— START —

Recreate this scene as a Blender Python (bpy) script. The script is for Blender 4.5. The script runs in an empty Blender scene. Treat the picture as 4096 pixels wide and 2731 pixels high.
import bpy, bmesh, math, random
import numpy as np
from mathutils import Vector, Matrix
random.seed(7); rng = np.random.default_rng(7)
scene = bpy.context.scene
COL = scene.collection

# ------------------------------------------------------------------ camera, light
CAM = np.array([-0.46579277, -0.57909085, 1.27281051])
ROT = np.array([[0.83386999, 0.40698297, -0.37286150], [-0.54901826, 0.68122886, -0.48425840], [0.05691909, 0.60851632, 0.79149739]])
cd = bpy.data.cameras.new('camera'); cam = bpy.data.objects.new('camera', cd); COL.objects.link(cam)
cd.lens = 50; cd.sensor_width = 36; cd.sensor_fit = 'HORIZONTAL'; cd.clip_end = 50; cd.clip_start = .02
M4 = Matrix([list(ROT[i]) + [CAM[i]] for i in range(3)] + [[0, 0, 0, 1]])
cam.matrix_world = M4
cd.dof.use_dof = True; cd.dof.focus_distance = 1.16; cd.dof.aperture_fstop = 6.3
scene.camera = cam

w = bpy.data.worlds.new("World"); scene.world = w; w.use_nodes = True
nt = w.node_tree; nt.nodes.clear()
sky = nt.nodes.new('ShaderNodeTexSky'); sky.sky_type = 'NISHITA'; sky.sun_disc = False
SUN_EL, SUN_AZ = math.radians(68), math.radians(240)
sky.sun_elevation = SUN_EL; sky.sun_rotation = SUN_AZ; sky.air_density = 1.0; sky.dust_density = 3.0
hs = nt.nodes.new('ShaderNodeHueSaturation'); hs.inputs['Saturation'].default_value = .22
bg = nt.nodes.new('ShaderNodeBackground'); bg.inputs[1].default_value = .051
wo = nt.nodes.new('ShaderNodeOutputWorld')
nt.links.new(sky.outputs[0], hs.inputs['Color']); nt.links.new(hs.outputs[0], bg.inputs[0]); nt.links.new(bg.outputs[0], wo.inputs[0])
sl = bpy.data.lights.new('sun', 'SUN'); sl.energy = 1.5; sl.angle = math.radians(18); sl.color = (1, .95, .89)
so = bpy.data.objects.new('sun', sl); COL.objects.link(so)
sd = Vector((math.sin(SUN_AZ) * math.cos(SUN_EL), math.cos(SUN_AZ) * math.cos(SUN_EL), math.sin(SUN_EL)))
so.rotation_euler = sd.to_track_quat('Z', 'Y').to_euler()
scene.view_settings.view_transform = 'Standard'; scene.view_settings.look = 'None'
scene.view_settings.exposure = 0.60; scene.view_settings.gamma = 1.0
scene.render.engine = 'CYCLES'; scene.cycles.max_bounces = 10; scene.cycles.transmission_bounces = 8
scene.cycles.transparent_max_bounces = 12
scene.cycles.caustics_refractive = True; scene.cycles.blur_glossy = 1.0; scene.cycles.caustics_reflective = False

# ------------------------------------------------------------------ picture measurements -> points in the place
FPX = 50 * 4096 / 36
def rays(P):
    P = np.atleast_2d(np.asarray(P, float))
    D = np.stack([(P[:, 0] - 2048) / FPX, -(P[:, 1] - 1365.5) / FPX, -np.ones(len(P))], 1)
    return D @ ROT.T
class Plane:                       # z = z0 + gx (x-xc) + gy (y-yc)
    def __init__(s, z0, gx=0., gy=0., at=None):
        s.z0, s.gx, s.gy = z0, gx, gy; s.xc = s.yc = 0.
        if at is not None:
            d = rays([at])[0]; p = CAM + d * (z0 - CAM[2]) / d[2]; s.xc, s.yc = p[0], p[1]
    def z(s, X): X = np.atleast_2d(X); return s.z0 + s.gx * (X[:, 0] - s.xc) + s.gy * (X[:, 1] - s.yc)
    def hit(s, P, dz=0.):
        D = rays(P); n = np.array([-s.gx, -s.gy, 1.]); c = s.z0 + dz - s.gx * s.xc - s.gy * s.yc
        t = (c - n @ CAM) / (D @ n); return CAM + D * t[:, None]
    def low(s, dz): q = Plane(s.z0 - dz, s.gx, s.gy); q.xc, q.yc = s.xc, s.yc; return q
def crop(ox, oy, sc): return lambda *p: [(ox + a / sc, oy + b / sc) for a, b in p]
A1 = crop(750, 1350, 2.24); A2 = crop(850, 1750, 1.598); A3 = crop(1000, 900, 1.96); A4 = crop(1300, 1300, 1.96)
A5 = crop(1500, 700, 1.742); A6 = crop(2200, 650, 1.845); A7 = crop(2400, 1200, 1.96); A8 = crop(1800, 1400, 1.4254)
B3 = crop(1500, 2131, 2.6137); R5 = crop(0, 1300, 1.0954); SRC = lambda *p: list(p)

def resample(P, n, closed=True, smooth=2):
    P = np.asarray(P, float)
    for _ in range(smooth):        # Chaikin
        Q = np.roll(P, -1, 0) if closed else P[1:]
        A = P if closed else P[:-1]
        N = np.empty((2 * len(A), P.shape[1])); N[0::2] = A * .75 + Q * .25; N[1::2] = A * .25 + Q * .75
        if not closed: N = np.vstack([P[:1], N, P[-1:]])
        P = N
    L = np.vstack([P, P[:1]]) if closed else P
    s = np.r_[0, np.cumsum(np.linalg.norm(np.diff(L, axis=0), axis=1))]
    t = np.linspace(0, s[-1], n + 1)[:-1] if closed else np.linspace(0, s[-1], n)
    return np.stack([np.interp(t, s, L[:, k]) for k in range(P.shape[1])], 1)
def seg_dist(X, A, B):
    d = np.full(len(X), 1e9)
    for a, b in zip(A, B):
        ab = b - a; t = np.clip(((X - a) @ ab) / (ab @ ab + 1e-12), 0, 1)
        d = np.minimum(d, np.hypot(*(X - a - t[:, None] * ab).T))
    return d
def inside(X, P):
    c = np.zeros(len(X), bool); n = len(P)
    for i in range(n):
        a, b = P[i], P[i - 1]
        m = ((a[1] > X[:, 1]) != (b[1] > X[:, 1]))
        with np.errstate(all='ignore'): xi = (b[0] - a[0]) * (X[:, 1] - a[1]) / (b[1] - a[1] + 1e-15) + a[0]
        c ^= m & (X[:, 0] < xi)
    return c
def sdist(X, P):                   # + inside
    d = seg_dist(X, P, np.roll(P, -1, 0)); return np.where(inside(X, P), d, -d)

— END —

§ **Exercise**: Return nothing but the lines from the start of the listing above through the line containing "COL = scene.collection", exactly as given.

§ **Result for this task**:
Recreate this scene as a Blender Python (bpy) script. The script is for Blender 4.5. The script runs in an empty Blender scene. Treat the picture as 4096 pixels wide and 2731 pixels high.
import bpy, bmesh, math, random
import numpy as np
from mathutils import Vector, Matrix
random.seed(7); rng = np.random.default_rng(7)
scene = bpy.context.scene
COL = scene.collection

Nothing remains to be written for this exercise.